The LaSalle Street Blue Line Station

My voice always sounds much better with a good amount of reverb. In that regard, the subway station was like a marvelous European cathedral wrapping its arms about me. I could hear myself very clearly and frequently also noticed echos as the sound reached the far end of the station and the ceilings above each of the tracks.

It’s amazing how the volume level within the station changes with the coming and going of the trains. When no train was nearby, I was loud and could hear my voice and guitar clearly echoing throughout the station – I just loved the sound. As a train pulled in, however, I couldn’t even hear my guitar no matter how loudly I played.
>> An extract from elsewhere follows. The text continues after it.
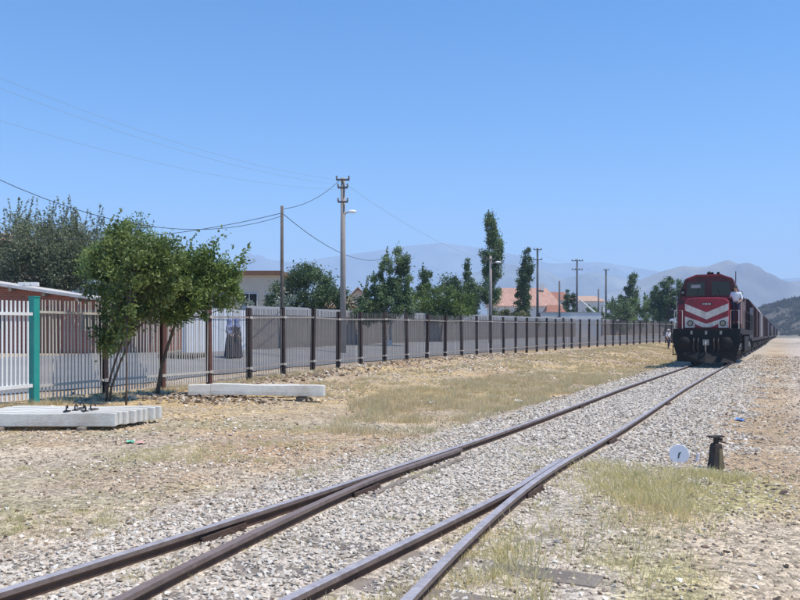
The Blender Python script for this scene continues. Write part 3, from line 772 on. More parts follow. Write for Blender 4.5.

The people waiting for their trains were kind to me. A handful of people dropped a dollar or so in my bucket. Most people sat on the benches or waited on foot, turned in my direction, listening quietly. One woman gave her (3-4-year old) daughter a dollar to drop into my bucket. I thanked her and bowed as she dropped it in. Such a fun experience.

My bucket

The only negative was that, even though it is supposed to reach a balmy 50-ish degrees here in Chicago today – very warm for the winter – it was still a bit chilly in the station, and my hands definitely became cold as I played. I’d probably look into getting some of those fingerless gloves for the next time out…though I’m not sure I’d like playing in them.

So, it was indeed a great experience. That said, could I do this all day? I’m not sure I could. I think about the many street musicians I’ve worked with in the past several years – George, Ron, Norm, Keithen, Maverick, Meisha, Joe, Scott, Vimont, Fritz, Talon… – how they often put in several hours in a row performing for countless passers-by. It’s a lot of work, and those talented musicians do it with a joy and pride in their jobs that many of us might find enviable. If I’m ever to earn a living through music, I’m not sure I could do it quite the way that they do.

At any rate, my day one was encouraging, interesting and full of joy. I can’t wait to do it again.